RE: 3d printed parts in a real car

I hear they're going to 3d print engine dynamometers from now on :p

"Formal education is a weapon, whose effect depends on who holds it in his hands and at whom it is aimed." ~ Joseph Stalin

RE: 3d printed parts in a real car

For parts that see little stress, of that can be seriously over designed AM will work. Things such as fuel nozzles in gas turbines are an example. They can make single piece parts with details that are impossible even in todays 20 piece assemblies.
But today even the best process with Ni or Ti alloys have serious issues. They cannot tell you before they make a part what the grain structure and properties will be, and worse the properties vary by direction. Fatigue properties are barely as good as modern castings, even with HIP (expensive) treatment.
And NDT is expensive (full CT?).
They have a place. If you need to make a lightly loaded, intricate part, from an expensive material then give AM a look. Or if you need to make a highly customized part (prosthetic) as a one-off it also has real advantages.

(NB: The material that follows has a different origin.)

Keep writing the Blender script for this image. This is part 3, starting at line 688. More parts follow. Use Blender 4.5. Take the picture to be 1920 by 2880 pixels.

= = = = = = = = = = = = = = = = = = = =
P.E. Metallurgy, Plymouth Tube

RE: 3d printed parts in a real car

My 3D printer part broke because it was brittle - not ductile.

RE: 3d printed parts in a real car

Guys, don't sell the technology short. Being "overhyped" is a state of perception, not a property of the tech. It has some unique capabilities that appear to be very useful.

RE: 3d printed parts in a real car

"Being 'overhyped' is a state of perception..."

I disagree with that.

'Overhyped' relates to an output, the transmitter end. Marketing. BS Press Releases. Headlines that lie. Airhead tech journalists parroting nonsense.

A better word to describe the 'state of perception' at the receiver end is 'Naïve'.

Everyone should agree with you that the technology is what it actually is, and obviously can be extremely useful.

Just not for 3D Printing 'fully driveable' Aston Martins. Not now. Not in the foreseeable future. Probably not ever.

RE: 3d printed parts in a real car

"Probably not ever."

Never say never. Sure "the technology is what it actually is", but tomorrow it will be something different.

je suis charlie

RE: 3d printed parts in a real car

Being very generous, I did write "Probably...".